Dear Slavic Christian parents, are we willing to give up chasing our pleasures to meet our children’s needs?

If you’re like me, a sinful, selfish human, the short answer is “no.”

We live in a self-centered world, and parents are not immune to it.

I have been noticing this in my parenting as I try to hold onto the freedom that I had before becoming a mom, as my toddler’s needs increase.

Whether it’s taking fewer road trips, planning playdates and errands around nap times, or not paying attention to his cues of discomfort, I've noticed just how selfish I still am when I want my plans prioritized.

I bring him along to my adventures until I realize that it's not even the best thing for him.

As a soon-to-be mom of two, I know I need to slow down and pull back, but there’s a part of me that’s afraid of “missing out on something fun” (like our dopamine-driven culture has programmed us to think).

I’ve listened to and believed many false messages over the years that've contributed to these tendencies. 

Another lie is, “you’ll lose your identity in motherhood if you let go of your self-care,” and, “to prevent it, you must hold onto the things you enjoyed so you wouldn’t be considered a [boring] “stay-at-home mom.”

These societal messages are unhealthy.

I realize just how egocentric our society has made us, despite my best efforts to be selfless for the sake of our children.

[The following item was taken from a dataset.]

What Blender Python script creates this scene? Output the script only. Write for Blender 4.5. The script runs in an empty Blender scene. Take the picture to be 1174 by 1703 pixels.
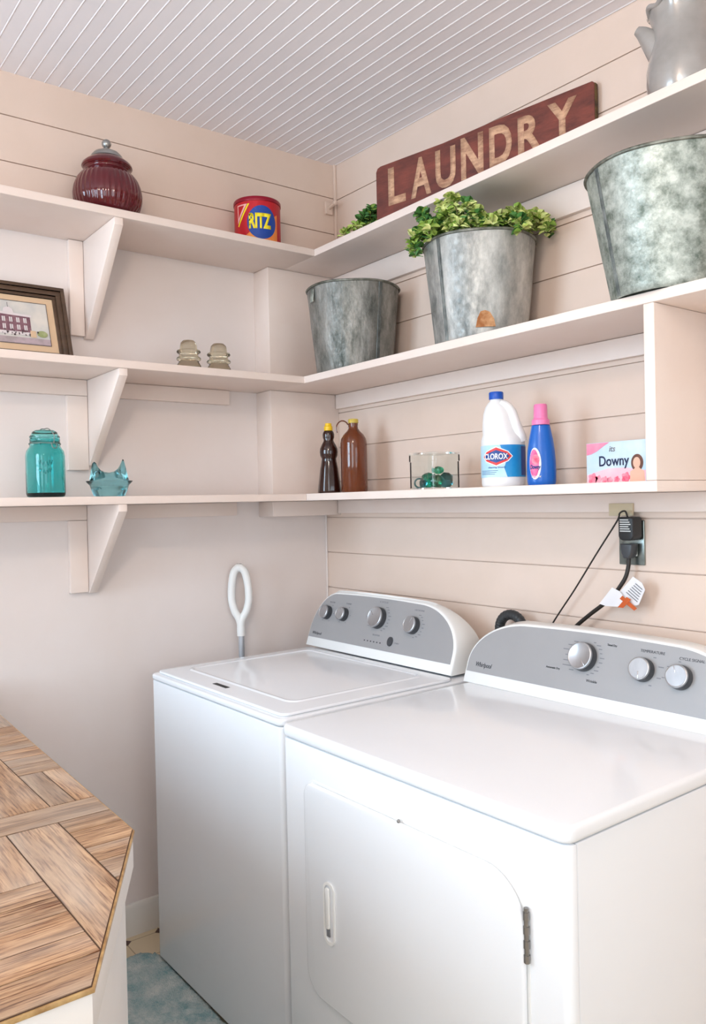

Whatever my unconscious motives and thoughts are, I know I have work to do to balance self-care while successfully raising healthy little souls. If I zoom out of the pursuit of physical acquisitions, what I’d recognize are the places that I must pursue healthy emotional intelligence as a place to invest in with myself and my family-that’s the gold that lasts when the fads of fashion and materialism fade away. Teaching myself and my children how to be aware of and tame their thoughts, feelings, and take responsibility for their actions is worth far more than anything money can buy. I think the reason we don’t do that more often is that it takes significantly more work to be intentional in this area compared to making an impulsive decision to feel better in the moment by swiping a card. 

Social media doesn’t show these parts during reels of parents and children living what seem like carefree lives, withholding the behind-the-scenes messy moments of cranky kids and frustrated parents that struggle to self-regulate sometimes.

Thankfully, there’s grace for those moments, and lots of lessons to learn, as we grow closer together as a family in this new season, rather than holding onto my desires and expectations of how things “should be.”

After living a bountiful life before my miracle babies, I realize that there are things that are worth letting go of to show them how much they matter today.

Dear one, what about you? Can you relate? What has been your challenge with adjusting from the freedom you had before kids to life after?